I sometimes import geometry into Rhino with a coordinate system that’s flipped, and I so find it much easier to re-orient the part so that the plane I’m working on in GH is the default XY plane. I do all my GH on the re-oriented part then when I want to export my GH I need to bake the geometry and move it back to the original location so that when I export it comes into the original CAD software in the correct position.
At the moment I’m moving my baked geometry back to the original position by hand and it gets a bit tedious, would like to automate. I also don’t want to do the initial re-orientation via GH (I know if I did I could reverse the transforms but I’d prefer to do this initial step of moving in Rhino).
Any suggestions on how to get my GH back to the original position? Box orient doesn’t work (doesn’t maintain orientation). Can GH access the transforms applied to an object in Rhino?
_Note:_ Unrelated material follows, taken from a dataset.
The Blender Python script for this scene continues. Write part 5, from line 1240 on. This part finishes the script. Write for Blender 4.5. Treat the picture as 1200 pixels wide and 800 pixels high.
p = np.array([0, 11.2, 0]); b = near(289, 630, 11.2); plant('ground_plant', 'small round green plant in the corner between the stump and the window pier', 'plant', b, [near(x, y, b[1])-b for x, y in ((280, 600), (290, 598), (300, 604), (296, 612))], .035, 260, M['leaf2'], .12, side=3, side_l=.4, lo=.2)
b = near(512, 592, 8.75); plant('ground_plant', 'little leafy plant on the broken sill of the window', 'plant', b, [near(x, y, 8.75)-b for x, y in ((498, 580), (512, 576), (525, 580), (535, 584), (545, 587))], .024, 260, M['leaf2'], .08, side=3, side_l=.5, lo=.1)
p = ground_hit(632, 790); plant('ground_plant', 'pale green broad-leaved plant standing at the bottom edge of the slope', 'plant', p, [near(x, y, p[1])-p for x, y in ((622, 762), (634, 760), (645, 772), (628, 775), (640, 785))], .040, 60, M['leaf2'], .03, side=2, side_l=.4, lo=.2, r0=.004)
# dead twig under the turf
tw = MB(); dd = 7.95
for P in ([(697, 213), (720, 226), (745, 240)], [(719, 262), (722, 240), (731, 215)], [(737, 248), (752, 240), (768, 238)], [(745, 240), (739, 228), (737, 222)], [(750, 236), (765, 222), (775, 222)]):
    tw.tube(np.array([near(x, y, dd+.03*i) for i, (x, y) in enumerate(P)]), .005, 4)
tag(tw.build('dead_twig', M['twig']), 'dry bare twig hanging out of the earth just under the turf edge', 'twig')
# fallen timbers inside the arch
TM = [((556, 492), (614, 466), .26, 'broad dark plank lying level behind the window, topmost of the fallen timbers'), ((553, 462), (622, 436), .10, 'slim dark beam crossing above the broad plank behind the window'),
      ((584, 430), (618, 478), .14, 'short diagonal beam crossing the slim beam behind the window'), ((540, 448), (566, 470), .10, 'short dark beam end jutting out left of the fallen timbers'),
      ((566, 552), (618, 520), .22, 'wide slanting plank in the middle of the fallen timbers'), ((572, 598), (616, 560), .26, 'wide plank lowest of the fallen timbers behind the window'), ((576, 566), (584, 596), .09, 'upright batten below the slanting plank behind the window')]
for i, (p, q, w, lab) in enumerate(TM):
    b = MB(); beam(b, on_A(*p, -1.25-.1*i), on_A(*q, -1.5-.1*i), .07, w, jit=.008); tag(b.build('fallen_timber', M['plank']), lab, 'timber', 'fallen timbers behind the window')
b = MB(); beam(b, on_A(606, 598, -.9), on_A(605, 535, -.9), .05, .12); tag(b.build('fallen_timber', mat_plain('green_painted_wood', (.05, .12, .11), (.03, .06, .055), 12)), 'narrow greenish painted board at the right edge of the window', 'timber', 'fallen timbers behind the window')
Basically you need to deconstruct both BREPs, measure areas of all surfaces, isolate two unique faces close to each other, find three points to create a plane and use the Orient component to move the object back into the initial location. Unfortunately I don’t have a definition to share.
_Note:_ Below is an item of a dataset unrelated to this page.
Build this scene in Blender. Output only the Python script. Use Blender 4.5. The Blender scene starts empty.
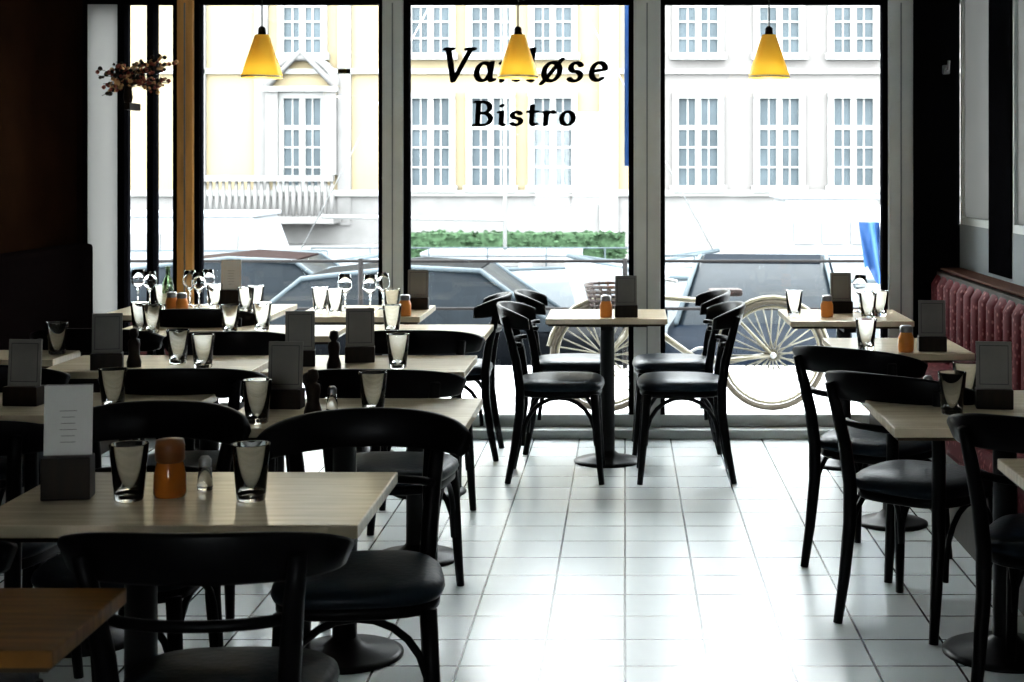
import bpy, bmesh, math, random
from mathutils import Vector, Matrix
random.seed(4)
scene=bpy.context.scene
F=1500.0; PX=625.0; PY=166.0; CH=1.5
def wx(px,Y): return (px-PX)*Y/F
def wz(py,Y): return CH-(py-PY)*Y/F
def onplane(px,py,h=0.75):
    Y=F*(CH-h)/(py-PY); return (wx(px,Y),Y,h)

# ---------------- materials ----------------
def mat(name,col,rough=0.5,metal=0.0,noise=0.0,nscale=8.0,bump=0.0,trans=0.0,ior=1.45,emit=None,estr=0,stretch=(1,1,1),spec=0.5,coat=0.0,translucent=0.0):
    m=bpy.data.materials.new(name); m.use_nodes=True
    nt=m.node_tree; b=nt.nodes['Principled BSDF']
    b.inputs['Base Color'].default_value=(*col,1); b.inputs['Roughness'].default_value=rough
    b.inputs['Metallic'].default_value=metal; b.inputs['IOR'].default_value=ior
    b.inputs['Transmission Weight'].default_value=trans
    b.inputs['Specular IOR Level'].default_value=spec
    b.inputs['Coat Weight'].default_value=coat
    if emit: 
        b.inputs['Emission Color'].default_value=(*emit,1); b.inputs['Emission Strength'].default_value=estr
    if noise>0 or bump>0:
        tc=nt.nodes.new('ShaderNodeTexCoord'); mp=nt.nodes.new('ShaderNodeMapping'); mp.inputs['Scale'].default_value=stretch
        n=nt.nodes.new('ShaderNodeTexNoise'); n.inputs['Scale'].default_value=nscale; n.inputs['Detail'].default_value=6
        nt.links.new(tc.outputs['Object'],mp.inputs['Vector']); nt.links.new(mp.outputs[0],n.inputs['Vector'])
        if noise>0:
            r=nt.nodes.new('ShaderNodeValToRGB')
            r.color_ramp.elements[0].position=0.3; r.color_ramp.elements[1].position=0.7
            r.color_ramp.elements[0].color=(*[c*(1-noise) for c in col],1)
            r.color_ramp.elements[1].color=(*[min(1,c*(1+noise*0.5)) for c in col],1)
            nt.links.new(n.outputs['Fac'],r.inputs['Fac']); nt.links.new(r.outputs['Color'],b.inputs['Base Color'])
        if bump>0:
            bp=nt.nodes.new('ShaderNodeBump'); bp.inputs['Strength'].default_value=bump; bp.inputs['Distance'].default_value=0.01
            nt.links.new(n.outputs['Fac'],bp.inputs['Height']); nt.links.new(bp.outputs[0],b.inputs['Normal'])
    if translucent>0:
        t=nt.nodes.new('ShaderNodeBsdfTranslucent'); t.inputs['Color'].default_value=(*col,1)
        mx=nt.nodes.new('ShaderNodeMixShader'); mx.inputs[0].default_value=translucent
        o=nt.nodes['Material Output']
        nt.links.new(b.outputs[0],mx.inputs[1]); nt.links.new(t.outputs[0],mx.inputs[2]); nt.links.new(mx.outputs[0],o.inputs['Surface'])
    return m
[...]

I believe a solution is indeterminate based on the problem as stated.
P.S. One slight change gives a better result in this case. Removing “reverse” from the List Item ‘L’ input so the smallest surface of the bounding box is used instead of the largest.
Seems like with the bounding box the faces of the same area get mixed up and final re-oriention isn’t always correct. Attached code has internalised breps.
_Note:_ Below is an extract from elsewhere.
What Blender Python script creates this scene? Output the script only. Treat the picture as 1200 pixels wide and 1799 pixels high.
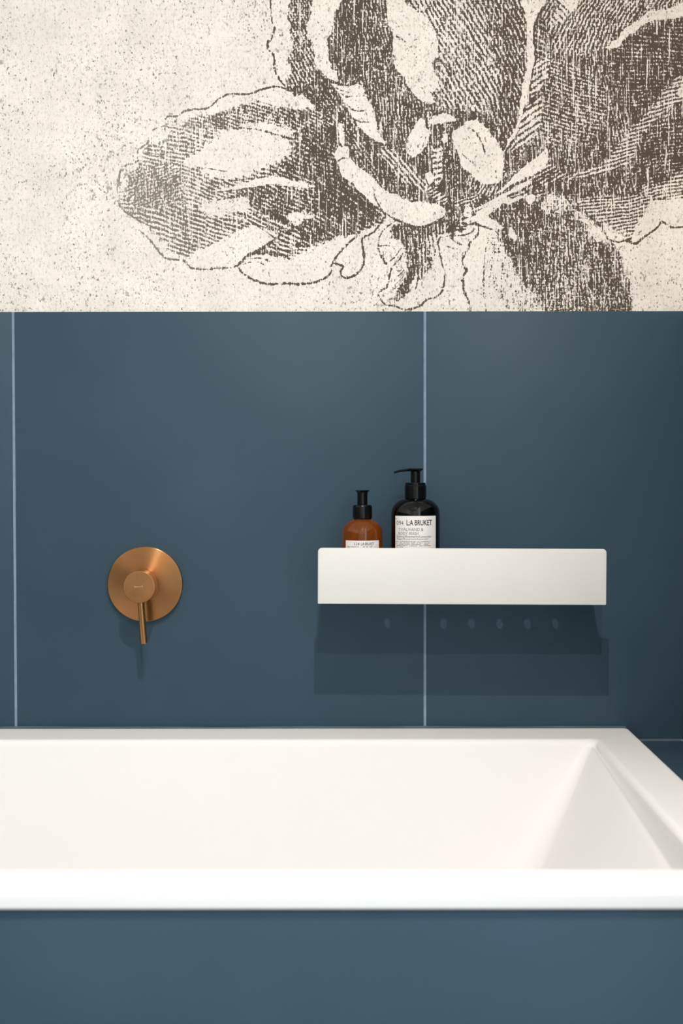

What I like about this is that instead of drawing that initial plane I can create a 3-point surface and use that as the source plane, then just move the surface along with the copied brep and reference that surface back in as the target. So long as I move the brep+surface the re-oreintation is good.
I just wasted considerable time searching for how to obtain a Guid for each face of a brep. Maybe it’s impossible for internalized breps? Discouraging that it’s so difficult
Reminds me of Tesla’s way of developing FSD (Full Self Driving) at the expense and risk of their customers.